Aliás, como também é sabido, confortam esta postura de inércia algumas ideias arrancadas "à força" ao mundo da psicanálise. Atribuídas a S. Freud, tais ideias tendem a demonstrar que a mulher - consciente da sua "mutilação" congénita em relação ao pénis masculino, que não possui - estaria condenada (psicológica e fisiologicamente) a compensar esta ausência com uma busca permanente daquilo de que estaria mutilada enquanto ser visceralmente carente e "incompleto".

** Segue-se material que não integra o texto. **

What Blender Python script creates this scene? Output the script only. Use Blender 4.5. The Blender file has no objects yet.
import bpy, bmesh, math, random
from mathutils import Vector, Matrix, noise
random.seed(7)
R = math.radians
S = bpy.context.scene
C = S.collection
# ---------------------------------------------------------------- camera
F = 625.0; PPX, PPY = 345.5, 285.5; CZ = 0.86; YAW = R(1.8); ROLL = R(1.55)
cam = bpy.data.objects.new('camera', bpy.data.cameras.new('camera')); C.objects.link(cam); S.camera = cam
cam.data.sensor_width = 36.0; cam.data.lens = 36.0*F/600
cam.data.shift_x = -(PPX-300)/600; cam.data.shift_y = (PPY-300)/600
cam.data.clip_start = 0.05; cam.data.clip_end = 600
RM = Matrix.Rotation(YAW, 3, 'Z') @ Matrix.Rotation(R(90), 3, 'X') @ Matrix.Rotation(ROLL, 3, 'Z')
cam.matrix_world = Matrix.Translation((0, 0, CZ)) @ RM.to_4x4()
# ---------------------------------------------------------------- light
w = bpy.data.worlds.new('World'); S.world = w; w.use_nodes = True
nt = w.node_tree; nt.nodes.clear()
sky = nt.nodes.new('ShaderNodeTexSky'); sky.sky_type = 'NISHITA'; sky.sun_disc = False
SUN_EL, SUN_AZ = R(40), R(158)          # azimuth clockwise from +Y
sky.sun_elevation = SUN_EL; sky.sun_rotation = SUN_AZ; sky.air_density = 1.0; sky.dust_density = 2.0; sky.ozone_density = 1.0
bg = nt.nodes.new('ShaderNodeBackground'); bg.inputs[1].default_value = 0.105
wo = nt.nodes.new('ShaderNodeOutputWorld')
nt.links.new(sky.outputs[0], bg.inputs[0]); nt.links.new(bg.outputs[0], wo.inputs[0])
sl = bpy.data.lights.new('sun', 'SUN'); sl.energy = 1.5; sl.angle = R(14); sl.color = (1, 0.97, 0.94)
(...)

Mas, a crise dos tempos presentes é favorável a mudanças. Ela acelera a tomada de consciência de vários estratos sociais que se confrontam permanentemente com condições de segregação que geram dependências, o caso da mulher em particular. Isto faz-nos aproximar do ponto de ruptura e de não-retorno destas epistemologias individualistas e "coisificadoras". Uma vez atingido este ponto de "saturação" - porque o trauma da violência da guerra não autoriza mais a que se iniciem outros assim de mão beijada - não há mais necessidade de se falar do "sexo" ou de procurá-lo obsessionalmente numas pregas de pele penduradas algures, em lugar oculto, entre as pernas. O sexo socializado, esse, teremos já apreendido a viver com ele em toda a sua naturalidade (sem necessidade da "prótese" institucional que condicione o seu usufruto às estratégias de perpetuar a dominação e o conflito). Isto, na nudez absoluta da sinceridade dos nossos corpos (diferentes sim, pelos seus estigmas biológicos, mas quão iguais, porque sem a roupa da "mentira", mas somente nus tal e qual viemos ao mundo.). Nestas condições, o sexo estará, enfim, no seu devido lugar: isto é, na cabeça e no coração, quero dizer, no "ser" todo ele inteiro, em cada gesto "sexuado" que cada Homem e cada Mulher faz, porque inerente à sua natureza de ser Humano. Criador. Por isso, a cada "macho" de reconciliar-se com a sua feminilidade e a cada "fêmea" de se reconciliar com a sua masculinidade. Tal me parece ser o princípio originário da administração de qualquer forma Humana de justiça, a institucional em particular. Pressupõe também que cada um se predisponha a partilhar os valores que possui, num engajamento por uma sociedade mais justa, atento às provocações do quotidiano geradoras - a longo, curto ou médio prazo - de novas violências institucionalizadas . No caso particular de Moçambique tal postura implica - hoje como no passado - a reinvenção de novos ideais onde homens e mulheres possam contribuir "livremente" com o potencial da sua diferença. Os ideais da "nação", da "revolução" e do "cabritismo" não parece que sejam suficientes para - juntos - sobrevivermos ao século XXI.